South Australian Shark Attack! - The Sequel

To paraphrase 'Glass Onion': You heard about the walrus and me man, well here's another shark surprise.
Mr Heron said he was surfing about 40m offshore at Fishery Bay, 30km south of Port Lincoln, about 3pm CST (1530 AEST) yesterday when attacked by the shark.

"I had just caught a wave, was heading back out," the father of two said.

"I thought I was actually all right at first but it (the shark) just started rising out of the water.

"I just looked around and saw a big black body ... and then I felt the bite so I knew I had been bitten.

"What happened after that happened really quickly.

"I think what has happened is that the shark has, with the next bite, grabbed my board and as it did that I went along the side of it and I was just punching and kicking it.

"Then my board took off, it had my board and was under water and I got dragged for a bit.

"The board popped up, I swum over to the board, that was the worst; I had about 10 yards to swim and a wave came along, perfect timing, straight over the rocks and in."

Mr Heron said the swim to retrieve his broken board was frightening.

"I don't think the shock factor kicked in too much, I sort of got my head around it," he said.

"But I thought I knew what I had to do, I had to get in and my board was there and that was all that was sort of going through my mind at that time.

"The worst thing was the swim.

"I just had to go from here to the door ... and that was the worst bit because if I was ever going to get hit again, that is when it was going to happen."

Mr Heron said he sustained puncture wounds to a leg and arm in the attack.

At the time the professional crayfisherman was celebrating Father's Day by surfing his friend Craig Materna.

Mr Matena, who was riding a board near his friend when the shark attacked, said Mr Heron gave the great white several heavy punches.

"It knocked him off and then it bit his board and pulled him under.
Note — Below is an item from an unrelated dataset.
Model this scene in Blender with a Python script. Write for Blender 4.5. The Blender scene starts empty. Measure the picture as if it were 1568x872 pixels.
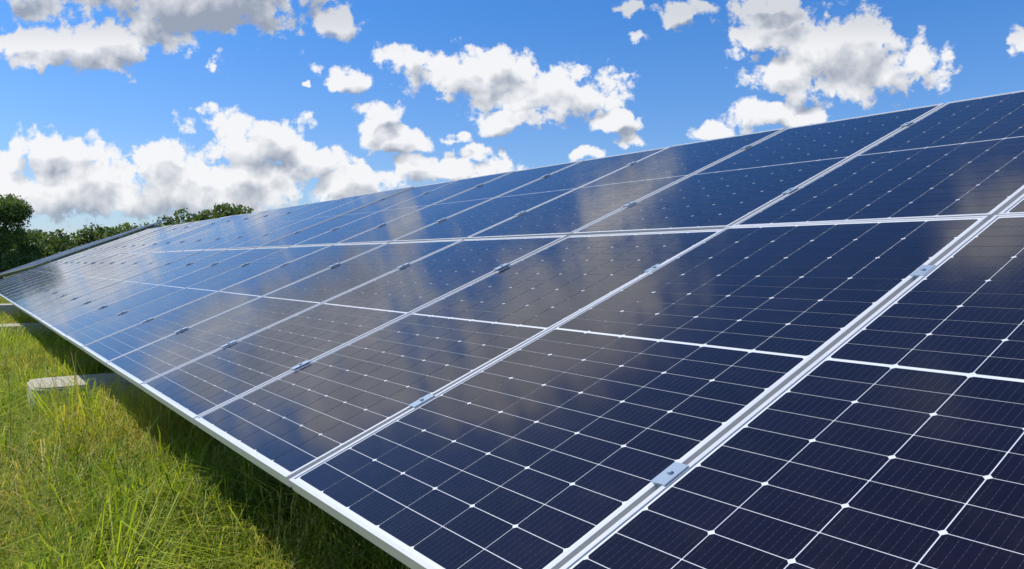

Jake was just punching the shark, I think in the gills."

The shark chomped on his surfboard, splitting it in two before resuming the attack. "He was just yelling out, 'Help, help'," Mr Matena said.

"He was lucky a large wave then came through and washed him to rocks. That's what saved him."

Mr Heron's two children, a six-year-old girl and a two-year-old boy, who were playing on the rocks nearby, looked on in horror as their father struggled with the big shark.

He ran up the beach, yelling and holding his leg as he struggled to his car.

Wrapping towels around his wounds, Mr Heron's friends took him to Tulka, a nearby town, where they met an ambulance.

Meanwhile, suggestions that Port Lincoln's burgeoning tuna farming industry were luring more sharks to the area have been dismissed by the Tuna Boat Association.

Association chairman Brian Jeffries said great whites had been in waters near Port Lincoln for 100 years, and yesterday's attack was the first since tuna farming began in the region more than a decade ago.

It was the second shark attack in South Australia within two weeks, and the third since December.
So just like 'Jaws', this news has seemingly spawned a sequel. As they said in the movie, cry shark and everybody does take notice. Are more Great White Sharks choosing to attack humans? Let's have a think.

Okay, sample size police says that shark attacks are going to be more likely as humans and Great White Sharks find common grounds of operation in greater occurrences. So is there a growing trend here? I don't know. 2 attacks in 2 weeks may simply be statistical clustering. It's hard to say. Yet, if more people keep getting attacked by Great White Shark's it's likely somebody might want to do *something* about it.

Whatever the case, it seems to me swimming in the waters off the coast of SA is like asking to get bit. Do it enough times, something is going to have a bite at you.